Member Discussion
Long Range UHF Readers For Gate Entry Apps ...Nedap Or Tagmaster? Anyone Have Experience With Either?
Looking at a good sized gate entry project for vehicle gates. Looking at both Nedap and Tagmaster long range UHF readers to propose. Anyone have recent experience, good or bad, with either of these manufacturers?
Their readers and credentials appear somewhat similar, so not sure what the differentiators are .. price, performance, reliability, and support are all critical. Since these types of reader aren't inexpensive, I figured I'd check here for input.
We will be using the readers in a simple wiegand-output mode to a separate access control system, so no fancy bells and whistles are required for managing the readers.
Thanks in advance.
How many vehicle tags will need to be issued? Will multiple tags need to be read simultaneously by a single reader?
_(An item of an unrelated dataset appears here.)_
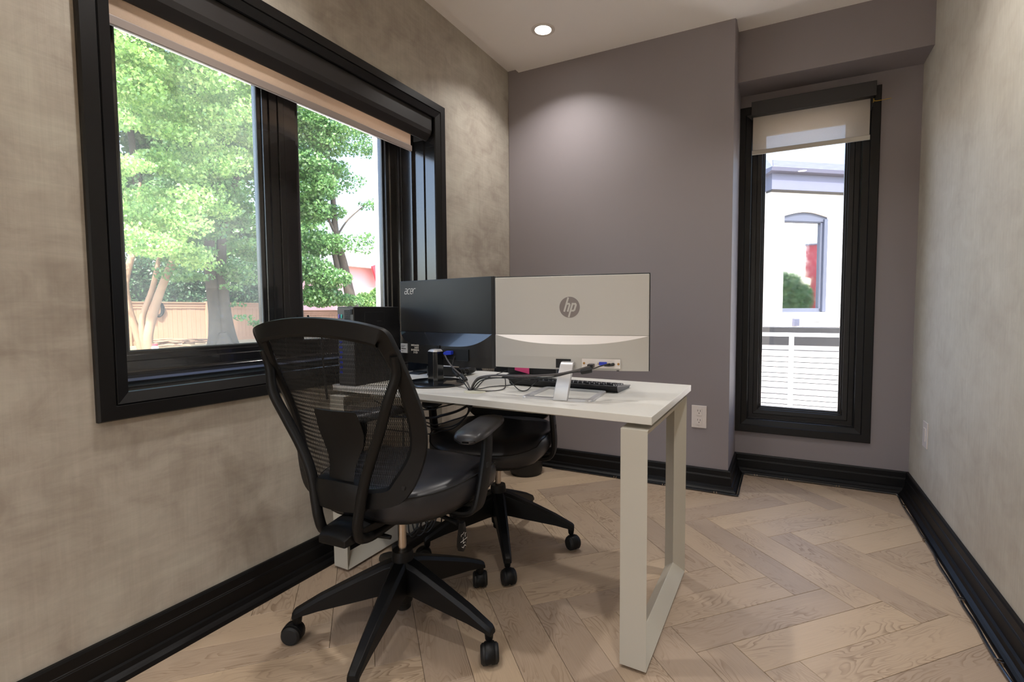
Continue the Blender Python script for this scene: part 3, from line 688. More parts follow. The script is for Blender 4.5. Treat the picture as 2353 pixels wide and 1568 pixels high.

5,000+ tags/users spread out over multiple residential entry gates. Only one at a time needs to be read although some entry points will have multiple entry lanes, each with their own readers.
I have used Nedap for about 5 years, long before HID's product was on the market. So far its been a solid product, biggest complaint is the cards are shipped in from the Netherlands and can take time. If you need custom orders UHF/Prox, add more time and some DOA cards. In fairness, the DOA rate on cards has improved significantly and the communication between the manufacture and distribution is very good. The read range has been impressive even in challenging environments, like passenger side mounted reader, reading credential from driver side through window 95+% on the first try.
We used Nedap uPass Reach quite a lot, most notably for Taxi access in an airport. They work very well and are pretty straight forward. Nedap has Transit - another reader family with different working frequencies - which is more high end and complicated
The only thing I don't know how well will work is with one reader on each lane. I think the coverage is not very well documented (it might be now ) and then you need to orient them differently ( and/or read in different lines) so each reader only sees it's tags. Depending on your intentions it might help to mention the technology behind (UHF Gen2 ) has some collision avoidance and can read/detect quite a lot of tags in the same time.
I don't know much about price and availability and support in your area .
If the customer uses radios in the US most use UHF. If you are using UHF readers you can save yourself a potential headache by checking the frequencies they use for communications vs. your equipment to make sure you are not going to create interference issues.